Given instruction: Print the listing below in its entirety, character for character.

Material provided:

● ● ● ●

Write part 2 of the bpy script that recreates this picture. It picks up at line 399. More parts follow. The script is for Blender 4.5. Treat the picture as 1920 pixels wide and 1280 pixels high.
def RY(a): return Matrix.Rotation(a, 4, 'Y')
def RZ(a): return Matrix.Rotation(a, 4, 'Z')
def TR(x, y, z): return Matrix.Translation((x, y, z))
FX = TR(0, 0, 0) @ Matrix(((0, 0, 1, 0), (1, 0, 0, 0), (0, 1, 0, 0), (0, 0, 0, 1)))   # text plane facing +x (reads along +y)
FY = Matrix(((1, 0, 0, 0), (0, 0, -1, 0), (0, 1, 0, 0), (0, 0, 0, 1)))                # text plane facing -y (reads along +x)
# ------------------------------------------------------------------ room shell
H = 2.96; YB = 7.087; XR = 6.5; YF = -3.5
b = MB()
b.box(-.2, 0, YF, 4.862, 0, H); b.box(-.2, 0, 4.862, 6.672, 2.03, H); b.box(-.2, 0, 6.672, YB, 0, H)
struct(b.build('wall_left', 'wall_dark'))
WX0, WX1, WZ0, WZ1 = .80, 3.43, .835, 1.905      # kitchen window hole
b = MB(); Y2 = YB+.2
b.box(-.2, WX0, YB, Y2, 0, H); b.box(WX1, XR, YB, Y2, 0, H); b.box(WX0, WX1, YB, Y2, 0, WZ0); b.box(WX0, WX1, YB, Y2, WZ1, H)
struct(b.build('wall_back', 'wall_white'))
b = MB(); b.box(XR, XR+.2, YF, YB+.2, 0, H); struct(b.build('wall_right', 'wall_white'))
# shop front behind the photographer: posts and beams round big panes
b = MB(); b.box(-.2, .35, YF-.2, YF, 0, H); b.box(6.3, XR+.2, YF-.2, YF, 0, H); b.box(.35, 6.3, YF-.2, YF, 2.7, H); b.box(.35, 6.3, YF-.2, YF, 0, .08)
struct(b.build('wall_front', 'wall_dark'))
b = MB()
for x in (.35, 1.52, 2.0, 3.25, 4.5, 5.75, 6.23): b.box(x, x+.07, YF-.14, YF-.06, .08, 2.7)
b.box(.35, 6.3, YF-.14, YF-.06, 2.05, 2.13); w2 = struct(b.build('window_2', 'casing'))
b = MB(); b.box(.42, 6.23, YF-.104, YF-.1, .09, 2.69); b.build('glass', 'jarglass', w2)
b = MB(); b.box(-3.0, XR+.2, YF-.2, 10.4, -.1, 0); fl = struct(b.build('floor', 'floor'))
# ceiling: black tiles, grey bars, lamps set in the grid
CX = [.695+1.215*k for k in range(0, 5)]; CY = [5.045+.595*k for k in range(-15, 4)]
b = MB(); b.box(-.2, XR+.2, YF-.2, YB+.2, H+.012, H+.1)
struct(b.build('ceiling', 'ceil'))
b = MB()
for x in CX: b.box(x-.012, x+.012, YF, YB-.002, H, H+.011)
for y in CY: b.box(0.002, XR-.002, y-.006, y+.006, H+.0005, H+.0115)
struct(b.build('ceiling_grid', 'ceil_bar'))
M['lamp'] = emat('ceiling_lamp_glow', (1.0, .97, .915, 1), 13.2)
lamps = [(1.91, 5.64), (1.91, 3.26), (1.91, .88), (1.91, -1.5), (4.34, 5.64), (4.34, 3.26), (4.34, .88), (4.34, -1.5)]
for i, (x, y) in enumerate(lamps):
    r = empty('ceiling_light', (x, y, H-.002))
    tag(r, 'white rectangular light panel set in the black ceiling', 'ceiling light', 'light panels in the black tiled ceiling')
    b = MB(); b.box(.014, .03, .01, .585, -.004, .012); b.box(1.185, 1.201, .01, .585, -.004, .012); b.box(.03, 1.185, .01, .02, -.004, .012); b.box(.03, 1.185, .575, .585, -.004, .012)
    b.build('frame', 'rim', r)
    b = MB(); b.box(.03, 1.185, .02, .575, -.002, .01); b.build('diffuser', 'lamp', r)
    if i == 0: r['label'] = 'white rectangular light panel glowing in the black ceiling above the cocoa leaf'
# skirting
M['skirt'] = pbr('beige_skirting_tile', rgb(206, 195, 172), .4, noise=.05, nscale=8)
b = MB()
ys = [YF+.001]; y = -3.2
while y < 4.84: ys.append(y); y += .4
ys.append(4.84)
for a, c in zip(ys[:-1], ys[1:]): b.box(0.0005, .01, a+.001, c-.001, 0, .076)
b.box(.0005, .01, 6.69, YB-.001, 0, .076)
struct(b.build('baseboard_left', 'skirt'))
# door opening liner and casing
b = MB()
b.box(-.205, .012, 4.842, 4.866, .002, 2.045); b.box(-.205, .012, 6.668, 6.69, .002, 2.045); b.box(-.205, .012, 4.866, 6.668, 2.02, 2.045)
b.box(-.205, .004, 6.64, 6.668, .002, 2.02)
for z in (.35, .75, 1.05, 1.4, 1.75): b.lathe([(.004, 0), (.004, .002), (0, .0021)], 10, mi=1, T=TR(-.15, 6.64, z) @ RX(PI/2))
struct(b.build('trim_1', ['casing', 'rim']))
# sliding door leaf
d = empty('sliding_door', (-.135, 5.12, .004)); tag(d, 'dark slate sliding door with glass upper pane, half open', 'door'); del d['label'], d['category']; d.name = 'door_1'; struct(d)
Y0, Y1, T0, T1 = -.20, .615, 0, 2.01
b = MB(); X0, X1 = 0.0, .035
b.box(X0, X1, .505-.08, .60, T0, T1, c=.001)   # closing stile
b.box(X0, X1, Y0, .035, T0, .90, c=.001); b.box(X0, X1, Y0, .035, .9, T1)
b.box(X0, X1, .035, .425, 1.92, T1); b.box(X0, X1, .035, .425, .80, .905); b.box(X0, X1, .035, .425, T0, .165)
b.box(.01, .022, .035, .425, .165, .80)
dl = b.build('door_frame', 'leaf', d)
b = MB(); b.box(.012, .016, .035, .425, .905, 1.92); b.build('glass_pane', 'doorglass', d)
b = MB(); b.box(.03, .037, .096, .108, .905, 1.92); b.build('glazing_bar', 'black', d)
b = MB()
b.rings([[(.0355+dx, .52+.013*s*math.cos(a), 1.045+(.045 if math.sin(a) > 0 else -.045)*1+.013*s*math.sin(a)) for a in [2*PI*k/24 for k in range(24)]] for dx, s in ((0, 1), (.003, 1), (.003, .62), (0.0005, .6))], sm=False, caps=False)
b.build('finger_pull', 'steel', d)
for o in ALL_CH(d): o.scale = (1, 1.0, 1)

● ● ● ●

Solution to this exercise:
Write part 2 of the bpy script that recreates this picture. It picks up at line 399. More parts follow. The script is for Blender 4.5. Treat the picture as 1920 pixels wide and 1280 pixels high.
def RY(a): return Matrix.Rotation(a, 4, 'Y')
def RZ(a): return Matrix.Rotation(a, 4, 'Z')
def TR(x, y, z): return Matrix.Translation((x, y, z))
FX = TR(0, 0, 0) @ Matrix(((0, 0, 1, 0), (1, 0, 0, 0), (0, 1, 0, 0), (0, 0, 0, 1)))   # text plane facing +x (reads along +y)
FY = Matrix(((1, 0, 0, 0), (0, 0, -1, 0), (0, 1, 0, 0), (0, 0, 0, 1)))                # text plane facing -y (reads along +x)
# ------------------------------------------------------------------ room shell
H = 2.96; YB = 7.087; XR = 6.5; YF = -3.5
b = MB()
b.box(-.2, 0, YF, 4.862, 0, H); b.box(-.2, 0, 4.862, 6.672, 2.03, H); b.box(-.2, 0, 6.672, YB, 0, H)
struct(b.build('wall_left', 'wall_dark'))
WX0, WX1, WZ0, WZ1 = .80, 3.43, .835, 1.905      # kitchen window hole
b = MB(); Y2 = YB+.2
b.box(-.2, WX0, YB, Y2, 0, H); b.box(WX1, XR, YB, Y2, 0, H); b.box(WX0, WX1, YB, Y2, 0, WZ0); b.box(WX0, WX1, YB, Y2, WZ1, H)
struct(b.build('wall_back', 'wall_white'))
b = MB(); b.box(XR, XR+.2, YF, YB+.2, 0, H); struct(b.build('wall_right', 'wall_white'))
# shop front behind the photographer: posts and beams round big panes
b = MB(); b.box(-.2, .35, YF-.2, YF, 0, H); b.box(6.3, XR+.2, YF-.2, YF, 0, H); b.box(.35, 6.3, YF-.2, YF, 2.7, H); b.box(.35, 6.3, YF-.2, YF, 0, .08)
struct(b.build('wall_front', 'wall_dark'))
b = MB()
for x in (.35, 1.52, 2.0, 3.25, 4.5, 5.75, 6.23): b.box(x, x+.07, YF-.14, YF-.06, .08, 2.7)
b.box(.35, 6.3, YF-.14, YF-.06, 2.05, 2.13); w2 = struct(b.build('window_2', 'casing'))
b = MB(); b.box(.42, 6.23, YF-.104, YF-.1, .09, 2.69); b.build('glass', 'jarglass', w2)
b = MB(); b.box(-3.0, XR+.2, YF-.2, 10.4, -.1, 0); fl = struct(b.build('floor', 'floor'))
# ceiling: black tiles, grey bars, lamps set in the grid
CX = [.695+1.215*k for k in range(0, 5)]; CY = [5.045+.595*k for k in range(-15, 4)]
b = MB(); b.box(-.2, XR+.2, YF-.2, YB+.2, H+.012, H+.1)
struct(b.build('ceiling', 'ceil'))
b = MB()
for x in CX: b.box(x-.012, x+.012, YF, YB-.002, H, H+.011)
for y in CY: b.box(0.002, XR-.002, y-.006, y+.006, H+.0005, H+.0115)
struct(b.build('ceiling_grid', 'ceil_bar'))
M['lamp'] = emat('ceiling_lamp_glow', (1.0, .97, .915, 1), 13.2)
lamps = [(1.91, 5.64), (1.91, 3.26), (1.91, .88), (1.91, -1.5), (4.34, 5.64), (4.34, 3.26), (4.34, .88), (4.34, -1.5)]
for i, (x, y) in enumerate(lamps):
    r = empty('ceiling_light', (x, y, H-.002))
    tag(r, 'white rectangular light panel set in the black ceiling', 'ceiling light', 'light panels in the black tiled ceiling')
    b = MB(); b.box(.014, .03, .01, .585, -.004, .012); b.box(1.185, 1.201, .01, .585, -.004, .012); b.box(.03, 1.185, .01, .02, -.004, .012); b.box(.03, 1.185, .575, .585, -.004, .012)
    b.build('frame', 'rim', r)
    b = MB(); b.box(.03, 1.185, .02, .575, -.002, .01); b.build('diffuser', 'lamp', r)
    if i == 0: r['label'] = 'white rectangular light panel glowing in the black ceiling above the cocoa leaf'
# skirting
M['skirt'] = pbr('beige_skirting_tile', rgb(206, 195, 172), .4, noise=.05, nscale=8)
b = MB()
ys = [YF+.001]; y = -3.2
while y < 4.84: ys.append(y); y += .4
ys.append(4.84)
for a, c in zip(ys[:-1], ys[1:]): b.box(0.0005, .01, a+.001, c-.001, 0, .076)
b.box(.0005, .01, 6.69, YB-.001, 0, .076)
struct(b.build('baseboard_left', 'skirt'))
# door opening liner and casing
b = MB()
b.box(-.205, .012, 4.842, 4.866, .002, 2.045); b.box(-.205, .012, 6.668, 6.69, .002, 2.045); b.box(-.205, .012, 4.866, 6.668, 2.02, 2.045)
b.box(-.205, .004, 6.64, 6.668, .002, 2.02)
for z in (.35, .75, 1.05, 1.4, 1.75): b.lathe([(.004, 0), (.004, .002), (0, .0021)], 10, mi=1, T=TR(-.15, 6.64, z) @ RX(PI/2))
struct(b.build('trim_1', ['casing', 'rim']))
# sliding door leaf
d = empty('sliding_door', (-.135, 5.12, .004)); tag(d, 'dark slate sliding door with glass upper pane, half open', 'door'); del d['label'], d['category']; d.name = 'door_1'; struct(d)
Y0, Y1, T0, T1 = -.20, .615, 0, 2.01
b = MB(); X0, X1 = 0.0, .035
b.box(X0, X1, .505-.08, .60, T0, T1, c=.001)   # closing stile
b.box(X0, X1, Y0, .035, T0, .90, c=.001); b.box(X0, X1, Y0, .035, .9, T1)
b.box(X0, X1, .035, .425, 1.92, T1); b.box(X0, X1, .035, .425, .80, .905); b.box(X0, X1, .035, .425, T0, .165)
b.box(.01, .022, .035, .425, .165, .80)
dl = b.build('door_frame', 'leaf', d)
b = MB(); b.box(.012, .016, .035, .425, .905, 1.92); b.build('glass_pane', 'doorglass', d)
b = MB(); b.box(.03, .037, .096, .108, .905, 1.92); b.build('glazing_bar', 'black', d)
b = MB()
b.rings([[(.0355+dx, .52+.013*s*math.cos(a), 1.045+(.045 if math.sin(a) > 0 else -.045)*1+.013*s*math.sin(a)) for a in [2*PI*k/24 for k in range(24)]] for dx, s in ((0, 1), (.003, 1), (.003, .62), (0.0005, .6))], sm=False, caps=False)
b.build('finger_pull', 'steel', d)
for o in ALL_CH(d): o.scale = (1, 1.0, 1)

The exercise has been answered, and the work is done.